An employee sits in the reception area at the Anker Innovations Technology Co. office in Shenzhen, China, on Friday, May 18, 2018. /VCG Photo
An employee sits in the reception area at the Anker Innovations Technology Co. office in Shenzhen, China, on Friday, May 18, 2018. /VCG Photo
Another long-standing problem is the non-enforcement of court judgments against both market players and local governments. The list goes on and on. The social credit system sets to alleviate these difficulties with a very simple and straightforward logic: one needs to be held accountable for one's action. Rules without real consequences are bound to be toothless.
Against such a background, the social credit system requires government agencies to collect, compile, share among themselves and open to the public data concerning compliance with laws, regulations and court orders by individuals, companies and governments.
Based on that data, the social credit system further generates actionable insights for government agencies and market players to respond with either rewards or punishments (called the red lists and blacklists). Under the system, therefore, those who violate laws and regulations or disobey judicial judgments will be identified, recorded, publicized and ultimately punished by the government. This constitutes a massive incentive restructuring, which is only made possible by the big data world we now live in.

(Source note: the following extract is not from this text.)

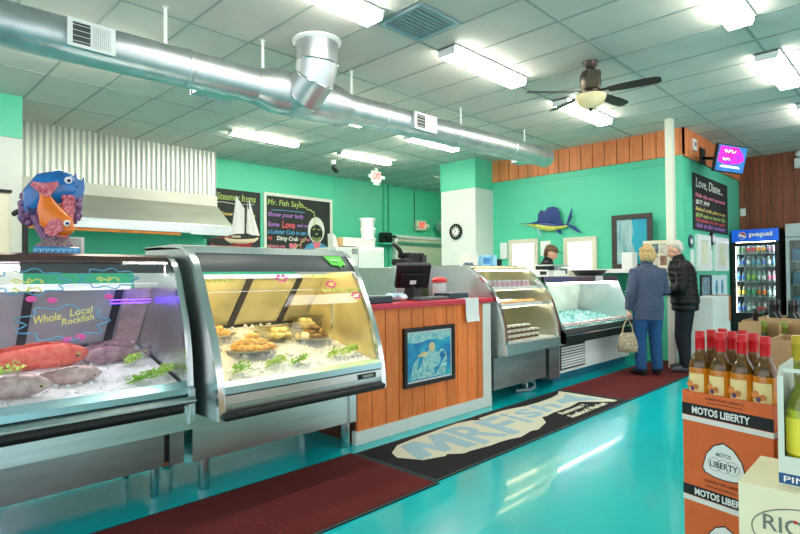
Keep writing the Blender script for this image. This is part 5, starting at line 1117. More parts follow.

Yet, even with quite advanced and still advancing technology, in a vast country with an enormous bureaucracy like China, to establish and operate a social credit system as comprehensive and systematic as just described remains a demanding task.
Collecting, compiling, sharing, publicizing, analyzing and acting upon such an unprecedented amount of credit-related data surely require much more than technology. The necessary infrastructure-building, if successful, involves organizational, legal and societal changes that are large in scale and complex in nature.
For instance, for the social credit system to be effective, prevalent information silos across sectoral and geographical boundaries have to be opened and connected. To deal with the procedural and substantive justice issues raised, new laws need to be promulgated and existing ones revised.
And perhaps most importantly, the Chinese society as a whole will have to adapt to the language of social credit and accept it, at least to some extent, as the new normal.
All of this is not tinkering around the edges but bold transformation. Unsurprisingly, to pull this off, in line with prior practice, the Chinese authority has chosen the tested and proven method of central planning plus sectoral and local experiments.
In addition to the 2014 national policy document, there are now hundreds of departmental and local rules and memoranda to flesh out the system. Five years on, many details remain to be hammered out.
Overall, China's social credit system constitutes a regulatory innovation that aims to enhance compliance with laws and regulations. It is a complex system centrally envisioned but still unfolding at the sectoral and local level. The ultimate goal is not to strengthen state control but to boost social trust in China.
While it is surely debatable to what extent this ambitious endeavor will succeed in the end and it is definitely necessary to be vigilant about any possible misstep or transgression as the system rolls out, the most crucial starting point is to see it as what it actually is.